[Dataset content]:

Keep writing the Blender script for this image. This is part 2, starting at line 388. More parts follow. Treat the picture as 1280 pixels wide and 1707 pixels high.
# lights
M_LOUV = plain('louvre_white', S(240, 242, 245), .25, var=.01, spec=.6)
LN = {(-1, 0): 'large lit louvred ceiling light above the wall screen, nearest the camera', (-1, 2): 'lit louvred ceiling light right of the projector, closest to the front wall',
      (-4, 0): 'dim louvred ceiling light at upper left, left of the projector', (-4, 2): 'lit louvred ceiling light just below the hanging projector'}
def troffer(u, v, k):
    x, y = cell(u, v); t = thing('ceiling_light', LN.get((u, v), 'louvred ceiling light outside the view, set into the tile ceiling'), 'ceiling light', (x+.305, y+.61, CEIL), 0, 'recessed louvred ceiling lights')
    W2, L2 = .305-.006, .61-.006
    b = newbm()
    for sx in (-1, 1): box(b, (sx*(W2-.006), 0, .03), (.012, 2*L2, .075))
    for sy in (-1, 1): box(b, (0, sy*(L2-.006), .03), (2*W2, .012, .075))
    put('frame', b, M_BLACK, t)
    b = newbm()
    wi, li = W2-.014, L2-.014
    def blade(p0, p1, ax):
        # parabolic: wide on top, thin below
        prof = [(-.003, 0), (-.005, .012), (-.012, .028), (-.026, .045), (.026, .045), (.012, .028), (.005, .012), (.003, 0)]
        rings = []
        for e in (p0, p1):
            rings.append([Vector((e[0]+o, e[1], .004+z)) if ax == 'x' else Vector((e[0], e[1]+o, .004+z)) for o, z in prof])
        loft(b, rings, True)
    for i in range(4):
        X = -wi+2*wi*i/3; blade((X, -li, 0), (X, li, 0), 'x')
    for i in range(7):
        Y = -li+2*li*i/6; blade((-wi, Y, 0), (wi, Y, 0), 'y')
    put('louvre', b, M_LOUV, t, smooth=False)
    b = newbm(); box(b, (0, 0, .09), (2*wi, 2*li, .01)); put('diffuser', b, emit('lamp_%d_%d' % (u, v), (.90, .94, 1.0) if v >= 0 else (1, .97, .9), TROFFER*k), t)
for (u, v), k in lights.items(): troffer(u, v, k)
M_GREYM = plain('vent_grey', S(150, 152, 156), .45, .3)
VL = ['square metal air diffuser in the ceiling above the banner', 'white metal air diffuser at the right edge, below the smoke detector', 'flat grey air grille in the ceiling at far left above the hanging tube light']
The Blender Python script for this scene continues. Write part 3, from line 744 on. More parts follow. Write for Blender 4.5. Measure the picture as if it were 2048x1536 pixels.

[Task brief]: Print out every entry, keeping each one exact.

[Answer to this exercise]:
Keep writing the Blender script for this image. This is part 2, starting at line 388. More parts follow. Treat the picture as 1280 pixels wide and 1707 pixels high.
# lights
M_LOUV = plain('louvre_white', S(240, 242, 245), .25, var=.01, spec=.6)
LN = {(-1, 0): 'large lit louvred ceiling light above the wall screen, nearest the camera', (-1, 2): 'lit louvred ceiling light right of the projector, closest to the front wall',
      (-4, 0): 'dim louvred ceiling light at upper left, left of the projector', (-4, 2): 'lit louvred ceiling light just below the hanging projector'}
def troffer(u, v, k):
    x, y = cell(u, v); t = thing('ceiling_light', LN.get((u, v), 'louvred ceiling light outside the view, set into the tile ceiling'), 'ceiling light', (x+.305, y+.61, CEIL), 0, 'recessed louvred ceiling lights')
    W2, L2 = .305-.006, .61-.006
    b = newbm()
    for sx in (-1, 1): box(b, (sx*(W2-.006), 0, .03), (.012, 2*L2, .075))
    for sy in (-1, 1): box(b, (0, sy*(L2-.006), .03), (2*W2, .012, .075))
    put('frame', b, M_BLACK, t)
    b = newbm()
    wi, li = W2-.014, L2-.014
    def blade(p0, p1, ax):
        # parabolic: wide on top, thin below
        prof = [(-.003, 0), (-.005, .012), (-.012, .028), (-.026, .045), (.026, .045), (.012, .028), (.005, .012), (.003, 0)]
        rings = []
        for e in (p0, p1):
            rings.append([Vector((e[0]+o, e[1], .004+z)) if ax == 'x' else Vector((e[0], e[1]+o, .004+z)) for o, z in prof])
        loft(b, rings, True)
    for i in range(4):
        X = -wi+2*wi*i/3; blade((X, -li, 0), (X, li, 0), 'x')
    for i in range(7):
        Y = -li+2*li*i/6; blade((-wi, Y, 0), (wi, Y, 0), 'y')
    put('louvre', b, M_LOUV, t, smooth=False)
    b = newbm(); box(b, (0, 0, .09), (2*wi, 2*li, .01)); put('diffuser', b, emit('lamp_%d_%d' % (u, v), (.90, .94, 1.0) if v >= 0 else (1, .97, .9), TROFFER*k), t)
for (u, v), k in lights.items(): troffer(u, v, k)
M_GREYM = plain('vent_grey', S(150, 152, 156), .45, .3)
VL = ['square metal air diffuser in the ceiling above the banner', 'white metal air diffuser at the right edge, below the smoke detector', 'flat grey air grille in the ceiling at far left above the hanging tube light']
The Blender Python script for this scene continues. Write part 3, from line 744 on. More parts follow. Write for Blender 4.5. Measure the picture as if it were 2048x1536 pixels.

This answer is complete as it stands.